Search the records below for the word "pixels". Pull out each line that has it.
>> START
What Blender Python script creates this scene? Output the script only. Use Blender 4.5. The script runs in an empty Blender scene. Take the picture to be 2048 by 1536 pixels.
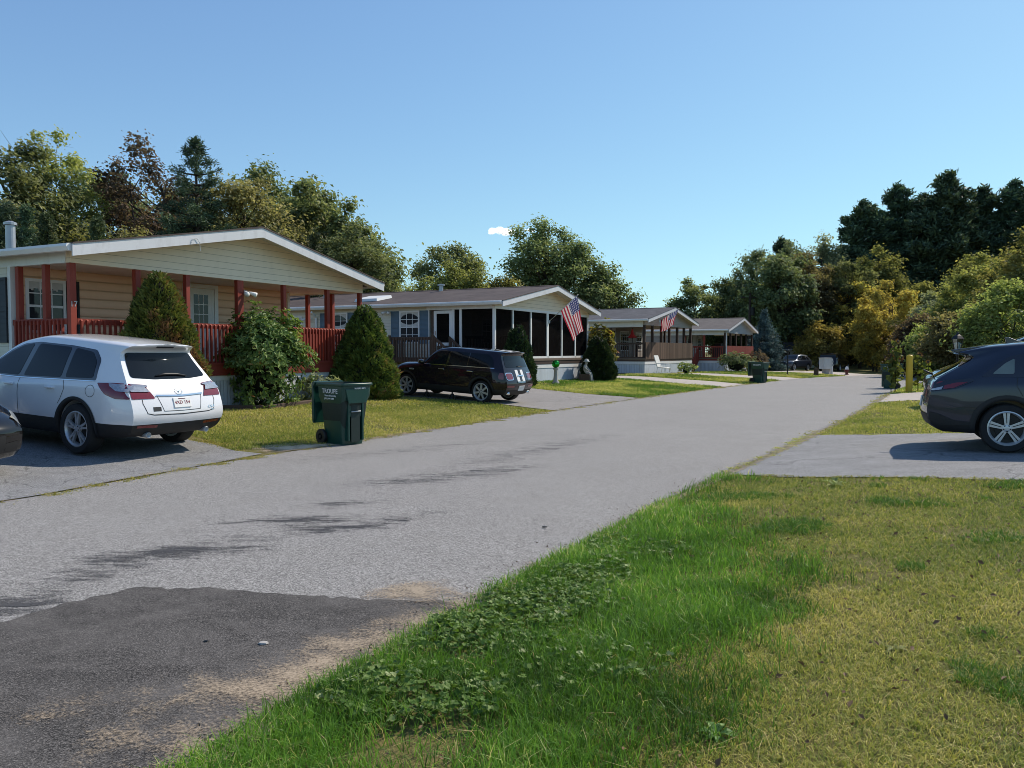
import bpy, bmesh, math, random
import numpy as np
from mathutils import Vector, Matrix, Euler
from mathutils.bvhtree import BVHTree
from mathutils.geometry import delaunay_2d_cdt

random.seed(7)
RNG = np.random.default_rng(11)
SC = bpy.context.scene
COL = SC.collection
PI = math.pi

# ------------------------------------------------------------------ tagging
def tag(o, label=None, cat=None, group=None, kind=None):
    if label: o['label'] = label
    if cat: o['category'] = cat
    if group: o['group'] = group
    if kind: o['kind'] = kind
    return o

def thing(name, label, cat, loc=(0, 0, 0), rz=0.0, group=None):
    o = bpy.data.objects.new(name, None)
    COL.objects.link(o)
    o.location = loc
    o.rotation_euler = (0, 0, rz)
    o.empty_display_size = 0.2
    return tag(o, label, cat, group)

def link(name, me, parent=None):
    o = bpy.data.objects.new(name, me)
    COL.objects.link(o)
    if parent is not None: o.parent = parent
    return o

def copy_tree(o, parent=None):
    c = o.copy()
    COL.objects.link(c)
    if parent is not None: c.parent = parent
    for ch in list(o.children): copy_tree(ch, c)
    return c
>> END
>> START
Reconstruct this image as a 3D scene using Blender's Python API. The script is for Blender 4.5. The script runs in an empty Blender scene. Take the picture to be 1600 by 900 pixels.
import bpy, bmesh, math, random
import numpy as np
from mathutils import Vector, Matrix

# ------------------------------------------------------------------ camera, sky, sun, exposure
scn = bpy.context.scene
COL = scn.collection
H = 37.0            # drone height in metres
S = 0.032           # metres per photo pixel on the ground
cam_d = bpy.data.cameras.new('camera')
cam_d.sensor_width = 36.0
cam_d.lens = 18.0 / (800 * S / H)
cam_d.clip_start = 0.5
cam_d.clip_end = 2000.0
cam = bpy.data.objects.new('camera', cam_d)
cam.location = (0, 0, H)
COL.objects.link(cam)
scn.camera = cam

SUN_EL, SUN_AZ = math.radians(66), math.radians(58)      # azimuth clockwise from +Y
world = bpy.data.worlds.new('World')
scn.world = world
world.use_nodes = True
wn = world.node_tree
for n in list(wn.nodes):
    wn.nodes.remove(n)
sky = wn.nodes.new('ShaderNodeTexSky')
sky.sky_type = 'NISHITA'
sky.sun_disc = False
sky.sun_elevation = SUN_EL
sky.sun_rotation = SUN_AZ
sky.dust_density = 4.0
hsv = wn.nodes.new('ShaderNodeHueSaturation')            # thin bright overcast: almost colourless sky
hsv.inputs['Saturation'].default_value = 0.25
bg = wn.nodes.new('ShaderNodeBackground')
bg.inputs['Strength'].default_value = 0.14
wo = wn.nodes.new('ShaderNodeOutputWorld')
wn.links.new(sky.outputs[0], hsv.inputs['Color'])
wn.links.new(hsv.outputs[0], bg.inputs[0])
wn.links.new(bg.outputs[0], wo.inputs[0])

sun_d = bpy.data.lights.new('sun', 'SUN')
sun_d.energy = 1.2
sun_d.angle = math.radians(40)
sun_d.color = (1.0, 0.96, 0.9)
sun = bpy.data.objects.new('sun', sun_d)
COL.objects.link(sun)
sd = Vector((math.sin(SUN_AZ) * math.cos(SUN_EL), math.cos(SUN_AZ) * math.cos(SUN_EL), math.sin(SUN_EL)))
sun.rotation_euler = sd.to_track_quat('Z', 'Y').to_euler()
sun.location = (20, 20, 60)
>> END
▶ _ANSWER TO THIS TASK_:
What Blender Python script creates this scene? Output the script only. Use Blender 4.5. The script runs in an empty Blender scene. Take the picture to be 2048 by 1536 pixels.
Reconstruct this image as a 3D scene using Blender's Python API. The script is for Blender 4.5. The script runs in an empty Blender scene. Take the picture to be 1600 by 900 pixels.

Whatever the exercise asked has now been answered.